Ce matin-là chez les Samsa il règne une certaine agitation : le Père, la Mère et Grete, la soeur de Grégoire, s’apprêtent à prendre leur petit-déjeuner mais Anna, la vieille bonne, est encore en retard et Grégoire ne s’est pas levé, en dépit des coups répétés frappés à sa porte. Anna arrive enfin. Sourde aux reproches qui lui sont faits, dans un flot de paroles elle s’active pour servir le petit-déjeuner. Les tentatives du Père, de la Mère, de Grete, et même du Fondé de pouvoir de la banque où travaille Grégoire, venu s’enquérir de la raison de ce retard inhabituel, restent vaines et pourtant, quelques légers bruits indéfinissables parviennent de la chambre. Soudain, la clé tourne, la porte s’ouvre : le Fondé de pouvoir, Grete et le Père hurlent, ils ont vu. Anna n’a rien vu, la Mère non plus, protégée par le Père.
Désormais, la lente transformation de Grégoire en insecte s’accomplit et lorsque Grete ne supporte plus de pénétrer dans la chambre de son frère pour lui apporter à manger, c’est la vieille bonne Anna qui s’en charge.
Grégoire ne travaillant plus, il faut s’organiser pour subvenir aux besoins de la famille : le Père se remet à travailler, Grete trouve un emploi de vendeuse et on loue une chambre à deux vieux pensionnaires grincheux et soupçonneux.
Au cours d’une soirée, le Père, la Mère, les deux pensionnaires sont réunis car on fête l’anniversaire de Grete, même son amoureux - le Jeune homme au violon - a été invité. Poussée par les convives et par Anna, Grete accepte de prendre son violon et de jouer un morceau. Anna a laissé la porte de Grégoire entrouverte pour qu’il puisse entendre sa sœur. Attiré par la musique, l’insecte sort et c’est la catastrophe. Les deux pensionnaires l’ont vu, ils sont scandalisés et quittent la maison en exigeant réparation, Grete semble basculer dans la folie. Le Père et la Mère expriment le désir de prendre des vacances. Grégoire finit par mourir, c’est Anna qui le trouve. Elle recueille ce qui reste de son corps, le met dans un sac et va le jeter à la poubelle en s’adressant à lui pour une dernière « conversation ».
« Lorsque Gregor Samsa s’éveilla un matin au sortir de rêves agités, il se retrouva dans son lit changé en un énorme cancrelat », c’est ainsi que le narrateur introduit le lecteur dans la Métamorphose.

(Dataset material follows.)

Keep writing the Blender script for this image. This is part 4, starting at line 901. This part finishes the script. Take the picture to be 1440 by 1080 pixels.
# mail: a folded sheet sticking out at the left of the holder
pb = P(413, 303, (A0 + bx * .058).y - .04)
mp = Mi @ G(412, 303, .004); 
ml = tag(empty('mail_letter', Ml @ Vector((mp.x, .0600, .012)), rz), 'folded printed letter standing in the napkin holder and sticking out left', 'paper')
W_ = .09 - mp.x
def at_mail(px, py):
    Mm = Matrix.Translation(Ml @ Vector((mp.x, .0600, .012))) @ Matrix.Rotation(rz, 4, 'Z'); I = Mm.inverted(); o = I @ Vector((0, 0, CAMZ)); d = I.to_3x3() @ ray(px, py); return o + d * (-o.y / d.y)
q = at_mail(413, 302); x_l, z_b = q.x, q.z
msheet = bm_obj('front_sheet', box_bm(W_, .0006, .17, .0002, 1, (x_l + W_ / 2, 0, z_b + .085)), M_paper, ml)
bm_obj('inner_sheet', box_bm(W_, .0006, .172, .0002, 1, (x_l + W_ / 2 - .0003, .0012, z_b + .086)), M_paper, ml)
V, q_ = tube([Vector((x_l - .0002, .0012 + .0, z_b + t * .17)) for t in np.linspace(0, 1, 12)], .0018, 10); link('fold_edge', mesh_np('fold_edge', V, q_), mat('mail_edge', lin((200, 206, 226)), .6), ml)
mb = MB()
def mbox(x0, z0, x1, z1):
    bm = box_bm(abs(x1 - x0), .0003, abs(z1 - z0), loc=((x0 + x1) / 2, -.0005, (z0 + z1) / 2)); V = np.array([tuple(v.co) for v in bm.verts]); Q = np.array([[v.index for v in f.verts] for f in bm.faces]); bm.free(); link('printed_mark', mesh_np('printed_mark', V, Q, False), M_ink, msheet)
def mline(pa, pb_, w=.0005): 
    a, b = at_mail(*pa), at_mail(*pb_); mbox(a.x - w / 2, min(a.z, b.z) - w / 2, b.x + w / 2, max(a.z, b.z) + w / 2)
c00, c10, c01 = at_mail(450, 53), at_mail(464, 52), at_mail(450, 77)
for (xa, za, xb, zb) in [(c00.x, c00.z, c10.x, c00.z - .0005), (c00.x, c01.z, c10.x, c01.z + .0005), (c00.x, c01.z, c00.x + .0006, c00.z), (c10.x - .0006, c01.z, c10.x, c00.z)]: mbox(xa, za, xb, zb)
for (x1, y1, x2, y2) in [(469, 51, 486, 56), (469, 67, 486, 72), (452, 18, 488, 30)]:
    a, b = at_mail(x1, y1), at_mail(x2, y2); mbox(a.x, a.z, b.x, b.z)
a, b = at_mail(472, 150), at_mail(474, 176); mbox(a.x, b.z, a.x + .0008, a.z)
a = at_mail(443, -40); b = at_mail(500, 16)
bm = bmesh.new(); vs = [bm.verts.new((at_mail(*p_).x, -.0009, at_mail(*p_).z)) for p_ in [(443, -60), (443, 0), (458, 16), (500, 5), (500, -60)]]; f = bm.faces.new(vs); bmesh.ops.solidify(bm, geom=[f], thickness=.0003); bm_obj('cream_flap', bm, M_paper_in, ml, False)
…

Plus avant dans le récit, le narrateur informera le lecteur des pensées de Gregor, de ses peurs, de ses difficultés croissantes à se mouvoir dans sa chambre transformée en débarras, des faits et gestes des autres personnages confrontés à cette métamorphose. Tous les éléments du récit de Kafka figurent dans la pièce de Chiti : la famille de Grégoire, le Fondé de pouvoir, les pensionnaires, la chambre devenue cagibi, la gravure de "la dame à la fourrure", la pomme lancée par le père sur Grégoire qui vient se ficher dans sa carapace, etc. Mais l’art de Chiti est de ne jamais montrer Grégoire, bien sûr, tout en laissant percevoir son omniprésence angoissante par ce qu’en disent et ce que jouent les autres personnages. La porte de la chambre de Grégoire est toujours visible, le spectateur, gagné par la claustrophobie, s’attend à ce qu’elle s’ouvre à tout moment, il entend des bruits qui attestent une présence et surtout, il entend les "conversations" d’Anna lorsqu’elle lui rend visite. Le personnage central de la pièce, c’est Anna, la vieille bonne à tout faire. Quand la mère pleurniche, que le père essaie l’autorité et tremble que le secret honteux ne soit découvert, que Grete reste sans force et baisse les bras, bref, face à la médiocrité et à la lâcheté générales, Anna prend la situation en mains et interagit avec tous les personnages. Elle entre dans la pénombre, apporte à manger à Grégoire, lui donne des nouvelles de la maison, le houspille. Anna a de la vitalité à revendre, la vie ne l’a pas gâtée, elle a beaucoup à raconter avec son franc-parler et le drame de Grégoire fait de lui une sorte d’alter ego, une oreille idéale en tout cas. Sa dernière "conversation", adressée à ce qui reste de Grégoire, nous fait entendre ce qui jusqu’alors n’avait été que suggéré dans des évocations corsées et hautes en couleur : un cœur et un corps de femme meurtris, une grande solitude.
Ugo Chiti écrit pour les comédiens de sa troupe L’Arca Azzurra, mais c’est Giuliana Lojodice, cinquante ans de théâtre, de cinéma et de télévision qui a incarné Anna avec un grand succès pendant 3 saisons théâtrales.